» **Material**:
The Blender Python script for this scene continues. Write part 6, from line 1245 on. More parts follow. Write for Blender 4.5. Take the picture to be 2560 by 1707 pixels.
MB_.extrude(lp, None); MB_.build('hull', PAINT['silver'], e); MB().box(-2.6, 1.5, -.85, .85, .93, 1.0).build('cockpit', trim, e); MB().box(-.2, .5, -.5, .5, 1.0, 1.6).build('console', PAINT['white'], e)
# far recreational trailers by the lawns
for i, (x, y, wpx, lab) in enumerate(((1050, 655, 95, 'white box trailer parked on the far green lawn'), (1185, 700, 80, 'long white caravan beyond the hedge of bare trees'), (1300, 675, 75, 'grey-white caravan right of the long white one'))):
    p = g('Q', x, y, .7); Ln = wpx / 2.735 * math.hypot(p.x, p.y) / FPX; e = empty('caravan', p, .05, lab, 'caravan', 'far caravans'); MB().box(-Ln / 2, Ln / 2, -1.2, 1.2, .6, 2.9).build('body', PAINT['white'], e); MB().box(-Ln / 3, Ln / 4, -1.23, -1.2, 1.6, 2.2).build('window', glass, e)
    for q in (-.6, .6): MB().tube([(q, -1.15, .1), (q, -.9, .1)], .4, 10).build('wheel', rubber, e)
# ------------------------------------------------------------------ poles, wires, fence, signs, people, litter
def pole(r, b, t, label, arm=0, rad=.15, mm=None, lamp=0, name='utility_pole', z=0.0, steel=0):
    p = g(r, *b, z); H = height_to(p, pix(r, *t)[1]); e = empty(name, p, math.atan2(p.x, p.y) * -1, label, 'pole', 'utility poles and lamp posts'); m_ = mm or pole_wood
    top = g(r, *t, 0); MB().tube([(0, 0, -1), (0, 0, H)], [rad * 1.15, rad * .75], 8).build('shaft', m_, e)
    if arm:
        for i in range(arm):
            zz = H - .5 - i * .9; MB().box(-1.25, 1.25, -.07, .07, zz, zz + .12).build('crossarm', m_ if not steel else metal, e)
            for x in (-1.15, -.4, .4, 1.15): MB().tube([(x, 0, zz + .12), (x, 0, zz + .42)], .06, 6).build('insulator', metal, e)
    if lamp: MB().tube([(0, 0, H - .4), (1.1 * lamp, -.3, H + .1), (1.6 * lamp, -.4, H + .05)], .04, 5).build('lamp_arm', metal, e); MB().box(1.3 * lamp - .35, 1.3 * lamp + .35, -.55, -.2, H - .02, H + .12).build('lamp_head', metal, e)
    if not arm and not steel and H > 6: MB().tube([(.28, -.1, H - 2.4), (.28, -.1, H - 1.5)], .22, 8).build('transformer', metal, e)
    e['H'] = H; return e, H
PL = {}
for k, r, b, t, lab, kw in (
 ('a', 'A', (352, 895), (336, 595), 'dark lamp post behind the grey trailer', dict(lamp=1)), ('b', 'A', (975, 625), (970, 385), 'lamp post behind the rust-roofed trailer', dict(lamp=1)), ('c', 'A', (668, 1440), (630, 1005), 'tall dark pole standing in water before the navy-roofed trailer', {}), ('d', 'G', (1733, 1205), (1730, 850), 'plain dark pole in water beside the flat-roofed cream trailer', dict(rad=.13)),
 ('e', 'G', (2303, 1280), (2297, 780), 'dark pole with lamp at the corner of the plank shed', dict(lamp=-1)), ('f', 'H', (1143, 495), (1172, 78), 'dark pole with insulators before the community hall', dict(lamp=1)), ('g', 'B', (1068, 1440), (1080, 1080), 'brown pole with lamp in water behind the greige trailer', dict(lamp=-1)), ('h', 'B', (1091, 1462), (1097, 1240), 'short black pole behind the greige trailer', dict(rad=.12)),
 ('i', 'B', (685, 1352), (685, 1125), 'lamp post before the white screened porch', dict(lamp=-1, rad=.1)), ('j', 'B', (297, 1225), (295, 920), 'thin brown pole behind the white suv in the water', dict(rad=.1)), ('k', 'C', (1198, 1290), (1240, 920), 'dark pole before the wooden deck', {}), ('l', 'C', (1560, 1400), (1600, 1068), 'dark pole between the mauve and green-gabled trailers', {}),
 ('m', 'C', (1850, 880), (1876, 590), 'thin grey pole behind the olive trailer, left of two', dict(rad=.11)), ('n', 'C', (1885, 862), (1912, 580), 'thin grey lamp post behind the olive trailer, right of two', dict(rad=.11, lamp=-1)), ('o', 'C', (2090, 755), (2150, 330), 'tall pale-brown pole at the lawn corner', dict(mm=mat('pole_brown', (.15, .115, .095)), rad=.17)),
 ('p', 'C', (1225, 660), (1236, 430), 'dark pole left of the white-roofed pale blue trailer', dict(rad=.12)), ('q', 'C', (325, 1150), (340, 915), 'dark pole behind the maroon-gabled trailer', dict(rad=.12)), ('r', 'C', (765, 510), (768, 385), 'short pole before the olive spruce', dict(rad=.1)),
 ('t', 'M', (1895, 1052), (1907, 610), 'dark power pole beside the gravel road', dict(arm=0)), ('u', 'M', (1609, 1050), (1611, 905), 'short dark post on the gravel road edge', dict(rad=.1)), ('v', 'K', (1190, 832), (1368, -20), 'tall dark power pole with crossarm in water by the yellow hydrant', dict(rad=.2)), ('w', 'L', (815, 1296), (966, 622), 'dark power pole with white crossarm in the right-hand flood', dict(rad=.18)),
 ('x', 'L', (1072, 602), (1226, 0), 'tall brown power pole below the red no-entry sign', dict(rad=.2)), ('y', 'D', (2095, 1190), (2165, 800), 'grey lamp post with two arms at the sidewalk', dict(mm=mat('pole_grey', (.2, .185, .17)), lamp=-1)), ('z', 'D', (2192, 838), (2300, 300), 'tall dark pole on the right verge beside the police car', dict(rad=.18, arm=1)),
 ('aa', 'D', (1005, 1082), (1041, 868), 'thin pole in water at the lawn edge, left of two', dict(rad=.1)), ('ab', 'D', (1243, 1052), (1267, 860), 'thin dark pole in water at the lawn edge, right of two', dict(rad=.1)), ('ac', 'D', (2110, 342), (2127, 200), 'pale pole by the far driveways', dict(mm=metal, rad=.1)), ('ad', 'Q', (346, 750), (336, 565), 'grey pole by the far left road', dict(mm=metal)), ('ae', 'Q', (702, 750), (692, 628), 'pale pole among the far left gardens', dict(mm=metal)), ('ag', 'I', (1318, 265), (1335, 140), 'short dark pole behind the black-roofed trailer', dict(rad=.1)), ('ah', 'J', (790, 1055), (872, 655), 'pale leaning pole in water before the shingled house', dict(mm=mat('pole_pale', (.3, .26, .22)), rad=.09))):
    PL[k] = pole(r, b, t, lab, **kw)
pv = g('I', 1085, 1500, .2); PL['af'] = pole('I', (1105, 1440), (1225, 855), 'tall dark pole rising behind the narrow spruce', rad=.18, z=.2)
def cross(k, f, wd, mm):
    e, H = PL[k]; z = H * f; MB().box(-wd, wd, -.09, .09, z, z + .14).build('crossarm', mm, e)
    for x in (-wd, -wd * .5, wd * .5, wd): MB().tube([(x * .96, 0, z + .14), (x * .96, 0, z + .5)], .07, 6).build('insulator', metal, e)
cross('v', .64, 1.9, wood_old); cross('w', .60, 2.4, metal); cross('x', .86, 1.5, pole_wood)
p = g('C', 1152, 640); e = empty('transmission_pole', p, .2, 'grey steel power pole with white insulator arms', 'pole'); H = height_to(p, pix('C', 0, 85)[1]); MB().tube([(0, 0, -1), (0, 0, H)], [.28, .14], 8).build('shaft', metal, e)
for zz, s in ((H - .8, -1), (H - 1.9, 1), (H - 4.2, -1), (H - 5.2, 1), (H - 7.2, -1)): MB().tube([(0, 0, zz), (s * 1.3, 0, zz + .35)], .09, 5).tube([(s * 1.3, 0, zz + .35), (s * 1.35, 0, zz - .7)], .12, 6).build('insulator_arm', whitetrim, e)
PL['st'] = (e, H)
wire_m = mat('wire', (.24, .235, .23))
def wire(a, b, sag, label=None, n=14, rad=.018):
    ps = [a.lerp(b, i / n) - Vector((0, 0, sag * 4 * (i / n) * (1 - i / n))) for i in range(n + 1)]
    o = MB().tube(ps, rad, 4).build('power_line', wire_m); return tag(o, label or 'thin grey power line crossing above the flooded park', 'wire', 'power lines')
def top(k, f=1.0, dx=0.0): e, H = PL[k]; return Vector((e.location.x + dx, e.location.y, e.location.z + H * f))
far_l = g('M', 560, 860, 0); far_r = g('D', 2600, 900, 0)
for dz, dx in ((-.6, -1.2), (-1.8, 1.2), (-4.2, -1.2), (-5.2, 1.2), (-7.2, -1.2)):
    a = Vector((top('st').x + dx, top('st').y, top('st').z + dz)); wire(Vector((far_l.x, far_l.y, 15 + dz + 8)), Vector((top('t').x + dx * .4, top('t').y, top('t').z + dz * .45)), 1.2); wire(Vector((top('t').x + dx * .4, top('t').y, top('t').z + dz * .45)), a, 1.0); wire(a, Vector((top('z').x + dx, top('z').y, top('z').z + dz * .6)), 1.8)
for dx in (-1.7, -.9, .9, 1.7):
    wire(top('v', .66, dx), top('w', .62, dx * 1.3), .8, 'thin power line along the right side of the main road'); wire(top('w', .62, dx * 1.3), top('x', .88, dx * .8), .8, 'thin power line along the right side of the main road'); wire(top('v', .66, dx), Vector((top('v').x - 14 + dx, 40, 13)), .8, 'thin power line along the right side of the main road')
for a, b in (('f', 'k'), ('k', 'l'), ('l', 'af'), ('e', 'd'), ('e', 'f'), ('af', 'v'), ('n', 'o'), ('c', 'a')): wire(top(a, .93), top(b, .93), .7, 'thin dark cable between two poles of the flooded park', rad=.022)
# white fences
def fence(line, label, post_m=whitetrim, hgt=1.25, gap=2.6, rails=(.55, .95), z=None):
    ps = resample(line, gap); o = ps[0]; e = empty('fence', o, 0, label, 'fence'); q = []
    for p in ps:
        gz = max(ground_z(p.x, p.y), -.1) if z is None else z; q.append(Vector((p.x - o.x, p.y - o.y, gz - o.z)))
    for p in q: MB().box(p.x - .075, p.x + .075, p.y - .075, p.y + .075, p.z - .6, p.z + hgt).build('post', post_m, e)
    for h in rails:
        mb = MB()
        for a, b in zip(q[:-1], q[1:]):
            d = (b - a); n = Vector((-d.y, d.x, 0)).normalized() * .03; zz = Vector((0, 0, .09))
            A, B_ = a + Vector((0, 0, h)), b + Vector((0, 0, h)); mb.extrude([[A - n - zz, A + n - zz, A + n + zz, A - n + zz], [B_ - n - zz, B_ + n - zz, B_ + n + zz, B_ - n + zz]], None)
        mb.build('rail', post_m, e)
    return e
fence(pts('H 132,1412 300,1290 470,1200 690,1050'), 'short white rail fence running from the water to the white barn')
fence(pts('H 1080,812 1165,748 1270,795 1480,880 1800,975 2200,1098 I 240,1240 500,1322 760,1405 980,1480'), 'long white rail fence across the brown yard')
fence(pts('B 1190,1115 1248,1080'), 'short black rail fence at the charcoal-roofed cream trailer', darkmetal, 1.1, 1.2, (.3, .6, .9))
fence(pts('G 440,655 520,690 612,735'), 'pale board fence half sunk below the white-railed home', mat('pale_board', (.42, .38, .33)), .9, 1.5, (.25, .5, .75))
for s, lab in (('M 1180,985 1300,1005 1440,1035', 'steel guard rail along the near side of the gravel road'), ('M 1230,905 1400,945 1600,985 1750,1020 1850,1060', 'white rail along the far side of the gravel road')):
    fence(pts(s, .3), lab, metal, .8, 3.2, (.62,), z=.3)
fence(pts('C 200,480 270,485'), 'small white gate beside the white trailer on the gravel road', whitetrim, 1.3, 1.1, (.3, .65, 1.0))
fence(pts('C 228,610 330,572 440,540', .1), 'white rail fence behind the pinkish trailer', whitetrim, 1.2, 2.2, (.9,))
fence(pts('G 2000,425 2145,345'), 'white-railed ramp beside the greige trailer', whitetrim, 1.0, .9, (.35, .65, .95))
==
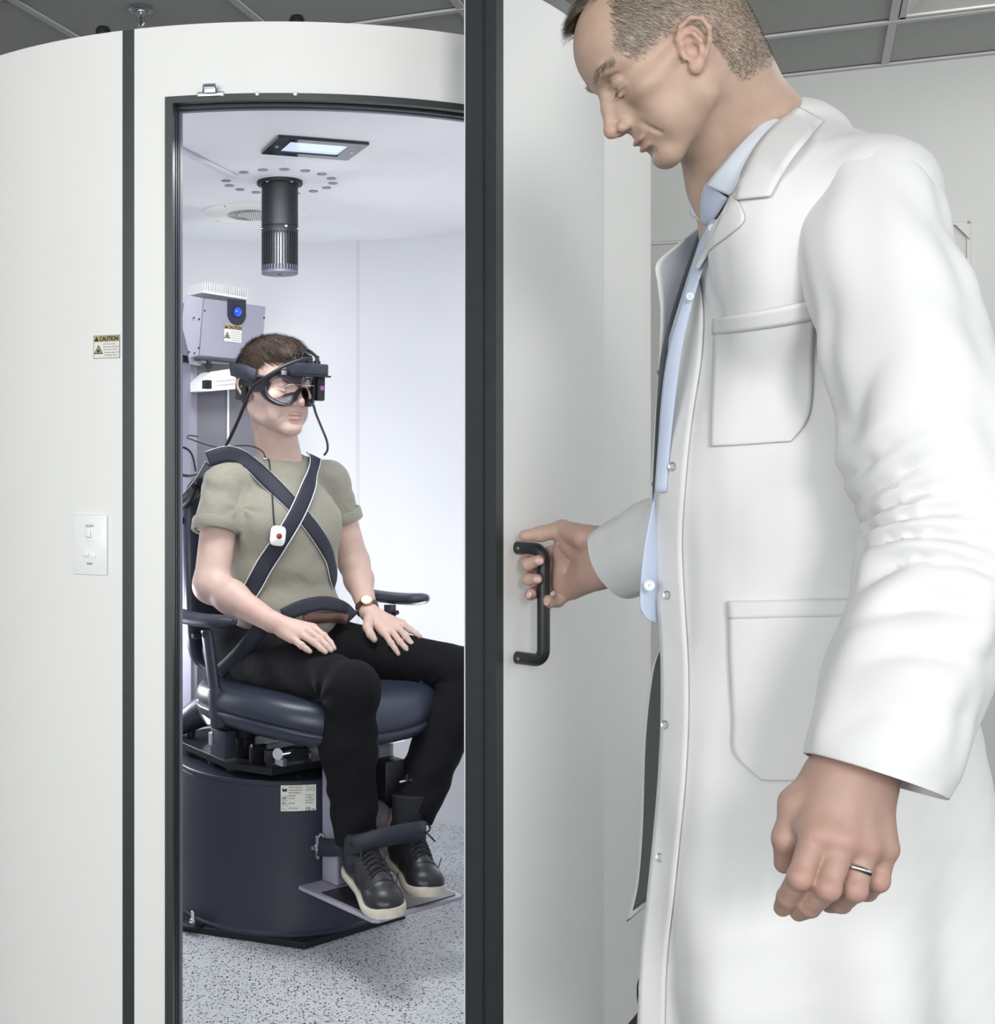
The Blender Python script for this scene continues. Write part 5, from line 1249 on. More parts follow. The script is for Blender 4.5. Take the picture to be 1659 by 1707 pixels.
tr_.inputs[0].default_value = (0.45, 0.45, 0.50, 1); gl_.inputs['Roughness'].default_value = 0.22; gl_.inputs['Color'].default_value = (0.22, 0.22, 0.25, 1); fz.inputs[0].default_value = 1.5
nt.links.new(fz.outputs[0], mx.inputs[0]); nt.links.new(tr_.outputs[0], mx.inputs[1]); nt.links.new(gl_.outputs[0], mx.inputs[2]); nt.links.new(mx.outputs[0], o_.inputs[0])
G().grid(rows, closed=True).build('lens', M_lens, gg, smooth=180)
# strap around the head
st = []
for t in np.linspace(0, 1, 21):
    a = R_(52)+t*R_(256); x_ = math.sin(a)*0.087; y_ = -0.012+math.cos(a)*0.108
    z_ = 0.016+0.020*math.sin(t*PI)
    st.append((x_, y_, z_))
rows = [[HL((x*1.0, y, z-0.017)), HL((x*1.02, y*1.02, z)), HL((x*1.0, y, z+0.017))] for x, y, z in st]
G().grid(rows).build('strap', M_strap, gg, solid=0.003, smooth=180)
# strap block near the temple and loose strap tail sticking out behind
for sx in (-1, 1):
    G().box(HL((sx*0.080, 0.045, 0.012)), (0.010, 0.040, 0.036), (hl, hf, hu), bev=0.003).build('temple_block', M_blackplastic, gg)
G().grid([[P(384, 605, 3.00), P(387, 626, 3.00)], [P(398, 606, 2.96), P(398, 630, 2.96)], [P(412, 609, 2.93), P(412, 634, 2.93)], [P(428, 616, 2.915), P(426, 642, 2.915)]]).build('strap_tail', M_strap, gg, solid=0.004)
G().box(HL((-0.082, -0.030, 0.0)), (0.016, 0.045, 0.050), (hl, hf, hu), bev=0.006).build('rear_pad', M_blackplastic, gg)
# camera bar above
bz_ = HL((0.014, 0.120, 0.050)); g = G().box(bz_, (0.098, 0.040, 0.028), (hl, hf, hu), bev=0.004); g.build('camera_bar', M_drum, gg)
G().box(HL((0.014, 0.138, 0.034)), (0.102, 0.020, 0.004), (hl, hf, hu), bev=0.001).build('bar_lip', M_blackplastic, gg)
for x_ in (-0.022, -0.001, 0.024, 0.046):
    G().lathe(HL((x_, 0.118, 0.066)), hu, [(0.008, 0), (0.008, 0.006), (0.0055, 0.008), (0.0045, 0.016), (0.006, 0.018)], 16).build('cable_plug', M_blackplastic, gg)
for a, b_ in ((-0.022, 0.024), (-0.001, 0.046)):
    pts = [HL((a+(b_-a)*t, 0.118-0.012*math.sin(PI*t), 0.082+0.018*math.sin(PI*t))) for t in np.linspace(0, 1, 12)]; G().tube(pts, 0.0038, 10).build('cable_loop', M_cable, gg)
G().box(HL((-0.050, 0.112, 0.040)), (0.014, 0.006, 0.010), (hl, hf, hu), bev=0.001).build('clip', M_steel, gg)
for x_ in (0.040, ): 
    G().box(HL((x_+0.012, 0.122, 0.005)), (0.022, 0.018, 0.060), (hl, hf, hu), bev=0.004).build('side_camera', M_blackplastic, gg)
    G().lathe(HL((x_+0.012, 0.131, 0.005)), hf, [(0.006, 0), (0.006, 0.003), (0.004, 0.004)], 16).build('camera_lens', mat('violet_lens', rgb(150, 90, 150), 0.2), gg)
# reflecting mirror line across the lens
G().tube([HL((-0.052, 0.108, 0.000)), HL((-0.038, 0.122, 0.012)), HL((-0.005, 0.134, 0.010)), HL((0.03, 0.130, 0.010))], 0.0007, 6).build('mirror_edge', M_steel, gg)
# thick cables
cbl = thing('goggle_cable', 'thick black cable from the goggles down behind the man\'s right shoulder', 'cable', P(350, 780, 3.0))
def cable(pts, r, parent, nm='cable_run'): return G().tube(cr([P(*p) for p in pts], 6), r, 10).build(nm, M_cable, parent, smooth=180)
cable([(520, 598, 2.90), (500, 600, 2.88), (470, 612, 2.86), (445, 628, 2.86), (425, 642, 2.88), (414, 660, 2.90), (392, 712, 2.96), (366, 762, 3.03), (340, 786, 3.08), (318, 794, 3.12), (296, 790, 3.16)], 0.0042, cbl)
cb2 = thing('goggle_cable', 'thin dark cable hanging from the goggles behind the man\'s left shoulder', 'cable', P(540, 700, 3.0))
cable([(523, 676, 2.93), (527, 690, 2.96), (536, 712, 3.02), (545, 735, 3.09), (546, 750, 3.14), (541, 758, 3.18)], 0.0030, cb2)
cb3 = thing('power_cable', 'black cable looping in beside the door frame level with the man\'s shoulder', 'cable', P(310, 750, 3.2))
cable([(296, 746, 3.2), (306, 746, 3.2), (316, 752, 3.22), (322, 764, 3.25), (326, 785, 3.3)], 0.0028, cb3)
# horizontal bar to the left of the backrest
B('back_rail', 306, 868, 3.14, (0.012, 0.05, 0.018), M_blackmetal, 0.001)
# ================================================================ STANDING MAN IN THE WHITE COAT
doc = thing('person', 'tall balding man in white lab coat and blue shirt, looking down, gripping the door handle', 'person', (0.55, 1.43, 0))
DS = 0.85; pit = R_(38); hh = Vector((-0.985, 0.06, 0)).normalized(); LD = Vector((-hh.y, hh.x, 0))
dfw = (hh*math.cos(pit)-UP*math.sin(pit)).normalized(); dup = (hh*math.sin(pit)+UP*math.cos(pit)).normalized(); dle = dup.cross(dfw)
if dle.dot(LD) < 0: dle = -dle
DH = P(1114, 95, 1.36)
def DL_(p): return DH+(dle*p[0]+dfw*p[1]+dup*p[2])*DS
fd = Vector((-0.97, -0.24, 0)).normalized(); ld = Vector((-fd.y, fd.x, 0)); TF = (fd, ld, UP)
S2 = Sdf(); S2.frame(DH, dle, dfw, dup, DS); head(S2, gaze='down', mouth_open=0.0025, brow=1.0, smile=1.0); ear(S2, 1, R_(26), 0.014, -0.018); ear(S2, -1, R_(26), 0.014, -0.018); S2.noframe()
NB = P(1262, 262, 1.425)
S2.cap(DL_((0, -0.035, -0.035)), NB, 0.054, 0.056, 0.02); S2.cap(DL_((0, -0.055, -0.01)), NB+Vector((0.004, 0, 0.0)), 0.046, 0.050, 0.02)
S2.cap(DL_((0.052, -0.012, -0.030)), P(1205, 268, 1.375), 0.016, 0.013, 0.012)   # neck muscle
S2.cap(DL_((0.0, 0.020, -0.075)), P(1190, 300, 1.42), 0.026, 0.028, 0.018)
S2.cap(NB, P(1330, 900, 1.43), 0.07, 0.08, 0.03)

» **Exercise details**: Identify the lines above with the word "scene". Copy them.

» **Written answer**:
The Blender Python script for this scene continues. Write part 6, from line 1245 on. More parts follow. Write for Blender 4.5. Take the picture to be 2560 by 1707 pixels.
The Blender Python script for this scene continues. Write part 5, from line 1249 on. More parts follow. The script is for Blender 4.5. Take the picture to be 1659 by 1707 pixels.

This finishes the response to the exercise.